Como en los capítulos anteriores, a medida que la situación se tensa, las angulaciones van cambiando. En este caso, el director de Éxtasis (1996) va introduciendo ligeros contrapicados -incluyendo el borde de la mesa en la imagen- que irán acrecentándose a medida que Carmelo va cayendo en las redes de María, señal inequívoca de su incomodidad frente al desarrollo de los acontecimientos. Su último plano, mientras cita a Nietzsche (“En la venganza como en el amor la mujer es más bárbara que el hombre”), lo sitúa ligeramente a la izquierda del encuadre, con aire a su derecha, desplazado, sin ocupar el centro del plano, sin ejercer ese dominio -visual pero también dramático- sobre la situación que mostró al inicio del episodio.

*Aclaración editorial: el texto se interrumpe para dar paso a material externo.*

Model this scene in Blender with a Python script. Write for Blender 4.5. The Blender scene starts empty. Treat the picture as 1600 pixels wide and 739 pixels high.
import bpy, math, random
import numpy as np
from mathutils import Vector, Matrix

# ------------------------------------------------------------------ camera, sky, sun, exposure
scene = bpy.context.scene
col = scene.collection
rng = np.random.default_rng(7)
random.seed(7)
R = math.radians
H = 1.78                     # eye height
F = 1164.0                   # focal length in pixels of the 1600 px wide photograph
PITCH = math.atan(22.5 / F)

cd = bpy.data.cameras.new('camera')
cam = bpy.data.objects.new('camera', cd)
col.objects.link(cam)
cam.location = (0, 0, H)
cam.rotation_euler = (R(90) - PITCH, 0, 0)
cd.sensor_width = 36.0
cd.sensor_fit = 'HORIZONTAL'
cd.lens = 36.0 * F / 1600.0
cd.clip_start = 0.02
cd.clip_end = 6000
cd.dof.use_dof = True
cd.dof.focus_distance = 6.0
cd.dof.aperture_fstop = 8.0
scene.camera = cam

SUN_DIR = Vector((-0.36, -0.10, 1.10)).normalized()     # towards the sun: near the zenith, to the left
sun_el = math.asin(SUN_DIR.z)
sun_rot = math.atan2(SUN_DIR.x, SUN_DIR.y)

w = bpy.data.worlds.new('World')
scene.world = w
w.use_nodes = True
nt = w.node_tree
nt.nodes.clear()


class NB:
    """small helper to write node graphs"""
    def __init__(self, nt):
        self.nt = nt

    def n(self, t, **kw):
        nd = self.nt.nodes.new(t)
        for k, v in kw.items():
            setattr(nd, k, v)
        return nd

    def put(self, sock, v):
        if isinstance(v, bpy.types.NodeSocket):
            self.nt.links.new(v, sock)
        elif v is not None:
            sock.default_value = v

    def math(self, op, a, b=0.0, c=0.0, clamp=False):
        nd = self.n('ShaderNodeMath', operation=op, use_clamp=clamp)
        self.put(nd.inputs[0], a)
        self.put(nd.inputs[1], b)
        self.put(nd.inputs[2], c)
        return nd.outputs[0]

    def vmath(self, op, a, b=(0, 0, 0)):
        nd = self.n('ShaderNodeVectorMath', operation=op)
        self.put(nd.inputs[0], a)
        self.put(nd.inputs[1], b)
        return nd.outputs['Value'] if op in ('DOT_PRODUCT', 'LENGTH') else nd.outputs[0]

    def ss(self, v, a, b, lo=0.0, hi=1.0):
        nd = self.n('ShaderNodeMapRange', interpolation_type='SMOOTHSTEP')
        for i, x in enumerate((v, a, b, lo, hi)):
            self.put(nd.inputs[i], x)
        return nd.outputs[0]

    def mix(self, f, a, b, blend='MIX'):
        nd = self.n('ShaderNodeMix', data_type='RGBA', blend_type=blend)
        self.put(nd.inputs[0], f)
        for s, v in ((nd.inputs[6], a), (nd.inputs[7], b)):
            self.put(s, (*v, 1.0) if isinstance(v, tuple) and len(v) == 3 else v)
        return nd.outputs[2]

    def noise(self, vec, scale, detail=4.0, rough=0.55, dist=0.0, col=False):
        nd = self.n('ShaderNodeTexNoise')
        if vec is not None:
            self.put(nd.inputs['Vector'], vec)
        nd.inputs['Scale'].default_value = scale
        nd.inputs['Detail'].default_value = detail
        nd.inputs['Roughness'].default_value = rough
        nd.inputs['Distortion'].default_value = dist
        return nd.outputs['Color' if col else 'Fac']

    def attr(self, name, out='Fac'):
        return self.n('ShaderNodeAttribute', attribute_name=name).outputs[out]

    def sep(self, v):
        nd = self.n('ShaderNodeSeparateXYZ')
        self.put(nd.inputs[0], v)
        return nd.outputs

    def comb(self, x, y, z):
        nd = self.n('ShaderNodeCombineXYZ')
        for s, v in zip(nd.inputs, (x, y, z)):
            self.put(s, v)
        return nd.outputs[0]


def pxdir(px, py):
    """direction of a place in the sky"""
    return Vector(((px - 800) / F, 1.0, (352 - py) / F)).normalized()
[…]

La despedida de María también deja otro apunte formal. Después de que Rai, que no comparte sus métodos, desarticule toda su estrategia, un movimiento de cámara de 90º la rodeará hasta colocarse a su espalda en un plano general y ver como Rai sube al ascensor y abandona la comisaría, dejándola sola en todos los sentidos posibles (también, y lógicamente, en el visual). Después girará sobre si misma y caminará hacia la pared formada por ventanales que cubre todo el pasillo y proyectará su mirada vacía al exterior. En una comisaría impoluta, sorprende ya desde el primer episodio que esos cristales estén siempre sucios. Quién sabe si la decisión de incluirlos en el último plano no será una ingeniosa señal de aviso que nos alerta sobre la desaseada opacidad que envuelve, en no pocas ocasiones, la actividad policial. Alguien tendrá que limpiarlos.